Lanjut kisah, ternyata ketiga penumpang pete-pete yang lain tadi turun semua sebelum pete-pete meluncur melewati asrama Mahasiswa Unhas (RAMSIS). Bersamaan dengan itu pula, ada seorang bocah laki-laki yang berpakaian pramuka sekolah dasar yang berjalan dari arah Ramsis lengkap dengan tas dan sepatunya yang juga  turut menumpangi pete-pete yang kami tumpangi. Awalnya Aku agak heran juga dan sedikit pengen ketawa, dalam hati Aku berujar,  ini anak kok sudah jam segini baru pergi ke sekolah. Namun, Aku simpan sejenak rasa penasaranku. Anak tersebut pun dengan wajah yang luguh naik masuk pete-pete dan duduk di bangku persis samping pintu masuk pete-pete. Nah, tinggallah kami bertiga dalam pete-pete, Aku, keluargaku dan anak tersebut. Ups, ditambah satu lagi orang dengan supir pete-pete .
 Beberapa saat setelah pete-pete tersebut kembali meluncur menuju pintu 2 Unhas, Aku pun pun berinisiatif melontarkan beberapa pertanyaan kepada boca lucu tersebut. Dengan nada yang santun Aku pun bertanya “Dek, kamu mau menuju kemana?”. Mau kesekolah. Jawab bocah tersebut luguh. “ Dimana ki’ sekolah ta?. Di SD Tamalanrea. Sahut bocah tersebut singkat. “Kok jam segini baru ke sekolah. Dengan jawaban singkat dan dengan gaya yang luguh bocah tersebut menjawab. “Saya masuk siang.”oooo Aku pun mengiyakan sambil menganggukkan kepala. Dengan jawabannya tersebut  terhapus sudah pikiranku sebelumnya bahwa bocah tersebut ke sekolah terlambat. (Aku teringat masa SD dahulu). Pertanyaan-pertanyaan Aku yang lain pun terlontar. Aku juga kemudian tahu kalau bocah tersebut  baru duduk di bangku kelas 2 SD.

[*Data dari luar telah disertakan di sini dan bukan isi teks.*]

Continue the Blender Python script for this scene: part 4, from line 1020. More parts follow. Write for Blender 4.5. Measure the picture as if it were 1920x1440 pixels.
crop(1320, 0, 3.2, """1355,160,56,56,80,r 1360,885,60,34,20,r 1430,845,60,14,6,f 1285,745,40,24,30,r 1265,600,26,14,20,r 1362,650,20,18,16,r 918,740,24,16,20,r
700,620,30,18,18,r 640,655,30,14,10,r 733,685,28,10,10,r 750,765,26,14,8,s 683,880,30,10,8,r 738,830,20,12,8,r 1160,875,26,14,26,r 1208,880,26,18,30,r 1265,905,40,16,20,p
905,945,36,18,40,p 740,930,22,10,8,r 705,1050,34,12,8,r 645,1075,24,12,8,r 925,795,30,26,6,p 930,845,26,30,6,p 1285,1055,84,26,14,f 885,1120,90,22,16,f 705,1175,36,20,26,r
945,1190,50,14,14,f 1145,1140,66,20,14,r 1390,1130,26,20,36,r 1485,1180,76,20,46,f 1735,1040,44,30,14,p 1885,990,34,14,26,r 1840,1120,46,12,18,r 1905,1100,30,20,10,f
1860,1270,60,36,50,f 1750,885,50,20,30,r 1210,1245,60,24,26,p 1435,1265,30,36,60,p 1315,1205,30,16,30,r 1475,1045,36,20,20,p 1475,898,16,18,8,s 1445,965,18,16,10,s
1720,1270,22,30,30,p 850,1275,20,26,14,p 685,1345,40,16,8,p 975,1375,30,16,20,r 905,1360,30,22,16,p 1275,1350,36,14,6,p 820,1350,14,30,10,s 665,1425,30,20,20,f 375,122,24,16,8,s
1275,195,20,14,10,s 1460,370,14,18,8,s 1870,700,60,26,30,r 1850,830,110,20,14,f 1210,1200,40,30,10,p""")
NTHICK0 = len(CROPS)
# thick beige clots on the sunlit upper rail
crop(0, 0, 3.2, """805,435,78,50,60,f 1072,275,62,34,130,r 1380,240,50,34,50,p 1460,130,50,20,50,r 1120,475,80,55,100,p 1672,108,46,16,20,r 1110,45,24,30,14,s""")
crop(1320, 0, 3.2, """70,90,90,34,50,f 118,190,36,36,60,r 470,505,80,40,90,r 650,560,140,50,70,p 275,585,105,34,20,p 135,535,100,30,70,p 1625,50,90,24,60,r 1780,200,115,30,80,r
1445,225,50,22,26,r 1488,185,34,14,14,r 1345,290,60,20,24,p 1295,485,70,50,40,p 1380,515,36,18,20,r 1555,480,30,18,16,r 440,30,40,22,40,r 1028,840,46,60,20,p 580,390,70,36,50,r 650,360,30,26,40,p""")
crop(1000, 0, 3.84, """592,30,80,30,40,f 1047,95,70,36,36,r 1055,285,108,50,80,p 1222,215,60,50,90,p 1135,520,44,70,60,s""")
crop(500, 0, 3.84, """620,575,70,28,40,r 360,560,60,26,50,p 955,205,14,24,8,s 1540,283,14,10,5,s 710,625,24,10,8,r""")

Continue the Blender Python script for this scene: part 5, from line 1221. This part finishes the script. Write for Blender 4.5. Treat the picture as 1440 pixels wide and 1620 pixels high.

Ketika pete-pete berbalik arah dari pintu 2 menuju Daya sampai berbalik ke SPBU pertamina dekat pintu 2, Aku teringat ada pertanyaan mendasar yang belum Aku tanyakan yakni siapa namanya. Akupun kembali bertanya. “ Siapa nama ta’ dek??. Kemudian dengan santai bocah tersebut menjawab.” Imam Ali Khomeni”. Sontak Aku cukup kaget mendengar namanya dan Aku menyuruhnya untuk menyebut ulang namanya siapa tahu Aku salah dengar. Kembali anak itu menjawab dengan nada yakin. “Imam Ali Khomeni”. Dengan sedikit mengerutkan kening sambil menoleh kepada keluargaku, pikiranku pun ketika itu langsung tertuju pada salah satu paham sempalan yang menyimpang yang Aku ketahui yakni Syi’ah. Betapa tidak, Imam khomeni adalah salah satu tokoh yang sangat di elu-elukan oleh kaum Syi’ah karena dialah yang merupakan tokoh spiritual Syi’ah pencetus Revolusi Iran. Dalam hatiku  bercampur tanda tanya, ini anak siapa bapaknya dan bagaimana latar belakang keluarganya. Aku berpikiran kayaknya tidak etis kalau Aku menginterogasi bocah seumuran dia. Tapi Aku tanya saja deh, pikirku. Dek, kita punya saudara atau kakak nda? Iya ada. Dia sokolah di SMP,,Aku agak lupa nama kakaknya yang sekolah di SMP tersebut ketika bocah tersebut menyebutkannya. Yang jelas namax tidak berbau Syi’ah seperti bocah tersebut. Aku pun tidak sempat bertanya yang lain-lain lagi karena pas di depan lorong masuk BTN Bung, bocah tersebut pun turun. Aku bersama keluarga pun kembali melanjutkan perjalanan menuju Universitas Indonesia Timur. Di dalam perjalanan Aku pun merenungi kejadian sebelumnya bahwa ternyata banyak masyarakat yang belum paham dengan Syi’ah yang jelas-jelas menyimpang dari ajaran Islam sehingga sampai menamakan anak mereka dengan nama tokoh-tokoh Syi’ah. Inilah bukti yang jelas yang seharusnya memberi semangat pada diri kita untuk mendalami aqidah Islam yang sebenarnya sekaligus mempelajari firqah-firqah yang menyimpang sebagaimana perkataan Shahabat yang mulia Hudzaifah Ibnul Yaman Radhiallahu ‘Anhu “ Banyak orang mempelajari kebaikan, namun saya pun mempelajari keburukan untuk menghindarinya”.